In less than a month’s time, we shall be marking the 10th anniversary of a constitutional revolution. It will not be a cause for celebration. On June 12, 2003, the judiciary lost its head. In sacking Lord Irvine of Lairg, Tony Blair was not merely reshuffling his cabinet. The prime minister was deposing the lord chancellor, at that point arguably the most influential figure in the land. Would the legal profession now be fighting for its future if it still had cabinet support from a minister who was not only a former lawyer but also the country’s most senior judge?

How all this came about was, for six years, one of the great political mysteries. Irvine is one of the few ministers not to have published his memoirs. He declined all interviews. But in 2009 he was provoked into responding to Lord Turnbull, who had been cabinet secretary at the time of the lord chancellor’s demise. Turnbull had told the House of Lords constitution committee that Irvine was consulted before the decision was taken to abolish his role. ‘The trouble was that he disagreed with it,’ Turnbull asserted. The former lord chancellor responded with a memorandum of his own which was published by the committee in January 2010, together with a little-noticed rejoinder from Blair himself.

Irvine tells us he had read press rumours that his post was to be abolished. Were these true? Blair told him on 5 June 2003 that no decision had been taken. He asked the prime minister how a decision of this magnitude could be taken without consulting those affected. ‘The prime minister appeared mystified,’ Irvine recalled, ‘and said that these machinery of government changes always had to be carried into effect in a way that precluded such discussion because of the risk of leaks’. Irvine left Downing Street surprised that Blair thought abolishing the office of lord chancellor was similar to a routine transfer of departmental responsibilities. He was also surprised that ‘the prime minister had no appreciation that the abolition of this office of state, with a critical role in our unwritten constitution… required extensive consultation, most careful preparation and primary legislation’.

When the two men met again the following Monday, Irvine concluded that Blair had not received proper advice from officials. At that stage, Blair had simply been planning to transfer Irvine’s responsibilities to Peter Hain, who was to sit in the Commons as secretary of state for constitutional affairs. In that case, said Irvine, Blair would have lost an opportunity to restructure the system, transferring responsibility for criminal law and procedure to a new ministry of justice. The next day, Irvine told the prime minister, in writing, that the whole process had been botched. ‘The lord chancellor as head of the judiciary is presently the central organising principle of the administration of justice in the country, and that is being swept aside without any assessment of its value.’

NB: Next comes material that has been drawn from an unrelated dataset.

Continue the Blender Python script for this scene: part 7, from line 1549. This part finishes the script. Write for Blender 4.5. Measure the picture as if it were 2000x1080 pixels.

Irvine told Blair it was not too late to set up a proper ministry of justice headed by a Commons minister. He offered to see it through ‘and bow out on its completion’, elaborating on his offer in a written note to Blair the next day. ‘This alternative proposition was, I understand, rejected after cabinet on Thursday 12 June 2003,’ Irvine recalled in 2009. ‘That afternoon I returned the great seal to Her Majesty and ceased to be a member of the government.’ Blair set up a department for constitutional affairs headed by Lord Falconer.

Turnbull had little to say on the subject in 2009. But his successor as cabinet secretary, Sir Gus O’Donnell, insisted that the prime minister had been properly advised and that Irvine’s officials had been consulted. Blair himself told the committee that giving the lord chancellor’s political functions to a politician was an ‘obvious modernisation’. In a letter sent at the end of 2009, the former prime minister acknowledged that Irvine would have implemented the reforms if asked.

‘However, I felt, as his memorandum implies, he was unsympathetic to my desire to change the lord chancellor position,’ Blair wrote. ‘So I thought it right to make a change of person as well as a change to the office. It is correct that I could have retained him in government to see through the change and then leave; but I thought it better to have the process of change led by someone [who] was then going to be part of it.’

Turning the lord chancellor into just another politician was indeed an obvious modernisation – and one I used to favour. But its disadvantages are all too obvious now. The lord chancellor had evolved over the centuries into a uniquely valuable constitutional pivot. Wrenching it out of the system a decade ago was not a wise thing to do.